Copy out all of the material exactly as presented.

====== AVAILABLE DATA ======

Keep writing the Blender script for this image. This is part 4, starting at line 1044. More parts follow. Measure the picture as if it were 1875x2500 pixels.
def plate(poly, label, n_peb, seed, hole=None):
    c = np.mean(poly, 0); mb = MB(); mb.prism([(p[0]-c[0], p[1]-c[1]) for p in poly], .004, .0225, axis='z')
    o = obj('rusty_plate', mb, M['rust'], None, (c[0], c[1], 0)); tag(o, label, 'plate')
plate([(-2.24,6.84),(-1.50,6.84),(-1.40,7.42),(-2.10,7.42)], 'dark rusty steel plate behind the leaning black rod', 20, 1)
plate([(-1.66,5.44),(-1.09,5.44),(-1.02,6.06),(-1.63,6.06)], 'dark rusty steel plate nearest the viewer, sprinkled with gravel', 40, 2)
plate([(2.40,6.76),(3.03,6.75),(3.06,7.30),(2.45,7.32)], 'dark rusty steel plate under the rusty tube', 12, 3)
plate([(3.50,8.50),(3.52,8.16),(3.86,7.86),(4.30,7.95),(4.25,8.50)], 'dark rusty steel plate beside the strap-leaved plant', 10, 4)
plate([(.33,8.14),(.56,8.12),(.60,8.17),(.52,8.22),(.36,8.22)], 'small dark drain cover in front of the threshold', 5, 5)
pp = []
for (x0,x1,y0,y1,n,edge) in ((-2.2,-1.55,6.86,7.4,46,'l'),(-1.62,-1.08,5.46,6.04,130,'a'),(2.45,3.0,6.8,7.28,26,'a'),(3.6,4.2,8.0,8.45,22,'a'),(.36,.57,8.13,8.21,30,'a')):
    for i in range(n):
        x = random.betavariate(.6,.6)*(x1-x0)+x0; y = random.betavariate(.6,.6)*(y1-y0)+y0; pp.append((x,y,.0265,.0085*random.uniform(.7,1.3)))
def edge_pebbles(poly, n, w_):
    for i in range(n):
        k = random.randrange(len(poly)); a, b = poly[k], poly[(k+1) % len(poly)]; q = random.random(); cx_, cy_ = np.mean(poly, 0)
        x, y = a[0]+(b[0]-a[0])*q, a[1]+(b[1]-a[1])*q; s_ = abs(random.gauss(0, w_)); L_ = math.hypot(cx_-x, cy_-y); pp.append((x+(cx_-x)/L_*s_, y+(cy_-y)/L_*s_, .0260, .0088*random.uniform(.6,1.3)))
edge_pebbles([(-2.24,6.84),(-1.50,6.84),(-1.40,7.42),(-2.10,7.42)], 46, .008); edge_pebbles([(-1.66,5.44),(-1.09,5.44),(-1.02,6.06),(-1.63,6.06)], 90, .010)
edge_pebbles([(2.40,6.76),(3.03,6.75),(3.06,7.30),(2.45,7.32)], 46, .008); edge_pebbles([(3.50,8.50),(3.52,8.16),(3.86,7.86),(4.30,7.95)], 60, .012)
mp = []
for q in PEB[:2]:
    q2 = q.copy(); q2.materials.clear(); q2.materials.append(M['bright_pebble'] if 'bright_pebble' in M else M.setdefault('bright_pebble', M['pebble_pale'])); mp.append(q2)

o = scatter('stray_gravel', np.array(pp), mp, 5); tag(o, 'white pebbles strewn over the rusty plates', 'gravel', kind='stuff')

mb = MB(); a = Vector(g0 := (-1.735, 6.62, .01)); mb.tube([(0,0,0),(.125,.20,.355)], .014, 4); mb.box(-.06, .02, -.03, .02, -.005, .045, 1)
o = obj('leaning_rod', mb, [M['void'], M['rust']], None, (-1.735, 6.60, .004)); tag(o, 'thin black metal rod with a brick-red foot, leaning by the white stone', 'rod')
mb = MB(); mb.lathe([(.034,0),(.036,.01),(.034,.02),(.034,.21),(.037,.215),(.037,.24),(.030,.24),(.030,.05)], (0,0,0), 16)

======

• CORRECT RESPONSE:
Keep writing the Blender script for this image. This is part 4, starting at line 1044. More parts follow. Measure the picture as if it were 1875x2500 pixels.
def plate(poly, label, n_peb, seed, hole=None):
    c = np.mean(poly, 0); mb = MB(); mb.prism([(p[0]-c[0], p[1]-c[1]) for p in poly], .004, .0225, axis='z')
    o = obj('rusty_plate', mb, M['rust'], None, (c[0], c[1], 0)); tag(o, label, 'plate')
plate([(-2.24,6.84),(-1.50,6.84),(-1.40,7.42),(-2.10,7.42)], 'dark rusty steel plate behind the leaning black rod', 20, 1)
plate([(-1.66,5.44),(-1.09,5.44),(-1.02,6.06),(-1.63,6.06)], 'dark rusty steel plate nearest the viewer, sprinkled with gravel', 40, 2)
plate([(2.40,6.76),(3.03,6.75),(3.06,7.30),(2.45,7.32)], 'dark rusty steel plate under the rusty tube', 12, 3)
plate([(3.50,8.50),(3.52,8.16),(3.86,7.86),(4.30,7.95),(4.25,8.50)], 'dark rusty steel plate beside the strap-leaved plant', 10, 4)
plate([(.33,8.14),(.56,8.12),(.60,8.17),(.52,8.22),(.36,8.22)], 'small dark drain cover in front of the threshold', 5, 5)
pp = []
for (x0,x1,y0,y1,n,edge) in ((-2.2,-1.55,6.86,7.4,46,'l'),(-1.62,-1.08,5.46,6.04,130,'a'),(2.45,3.0,6.8,7.28,26,'a'),(3.6,4.2,8.0,8.45,22,'a'),(.36,.57,8.13,8.21,30,'a')):
    for i in range(n):
        x = random.betavariate(.6,.6)*(x1-x0)+x0; y = random.betavariate(.6,.6)*(y1-y0)+y0; pp.append((x,y,.0265,.0085*random.uniform(.7,1.3)))
def edge_pebbles(poly, n, w_):
    for i in range(n):
        k = random.randrange(len(poly)); a, b = poly[k], poly[(k+1) % len(poly)]; q = random.random(); cx_, cy_ = np.mean(poly, 0)
        x, y = a[0]+(b[0]-a[0])*q, a[1]+(b[1]-a[1])*q; s_ = abs(random.gauss(0, w_)); L_ = math.hypot(cx_-x, cy_-y); pp.append((x+(cx_-x)/L_*s_, y+(cy_-y)/L_*s_, .0260, .0088*random.uniform(.6,1.3)))
edge_pebbles([(-2.24,6.84),(-1.50,6.84),(-1.40,7.42),(-2.10,7.42)], 46, .008); edge_pebbles([(-1.66,5.44),(-1.09,5.44),(-1.02,6.06),(-1.63,6.06)], 90, .010)
edge_pebbles([(2.40,6.76),(3.03,6.75),(3.06,7.30),(2.45,7.32)], 46, .008); edge_pebbles([(3.50,8.50),(3.52,8.16),(3.86,7.86),(4.30,7.95)], 60, .012)
mp = []
for q in PEB[:2]:
    q2 = q.copy(); q2.materials.clear(); q2.materials.append(M['bright_pebble'] if 'bright_pebble' in M else M.setdefault('bright_pebble', M['pebble_pale'])); mp.append(q2)

o = scatter('stray_gravel', np.array(pp), mp, 5); tag(o, 'white pebbles strewn over the rusty plates', 'gravel', kind='stuff')

mb = MB(); a = Vector(g0 := (-1.735, 6.62, .01)); mb.tube([(0,0,0),(.125,.20,.355)], .014, 4); mb.box(-.06, .02, -.03, .02, -.005, .045, 1)
o = obj('leaning_rod', mb, [M['void'], M['rust']], None, (-1.735, 6.60, .004)); tag(o, 'thin black metal rod with a brick-red foot, leaning by the white stone', 'rod')
mb = MB(); mb.lathe([(.034,0),(.036,.01),(.034,.02),(.034,.21),(.037,.215),(.037,.24),(.030,.24),(.030,.05)], (0,0,0), 16)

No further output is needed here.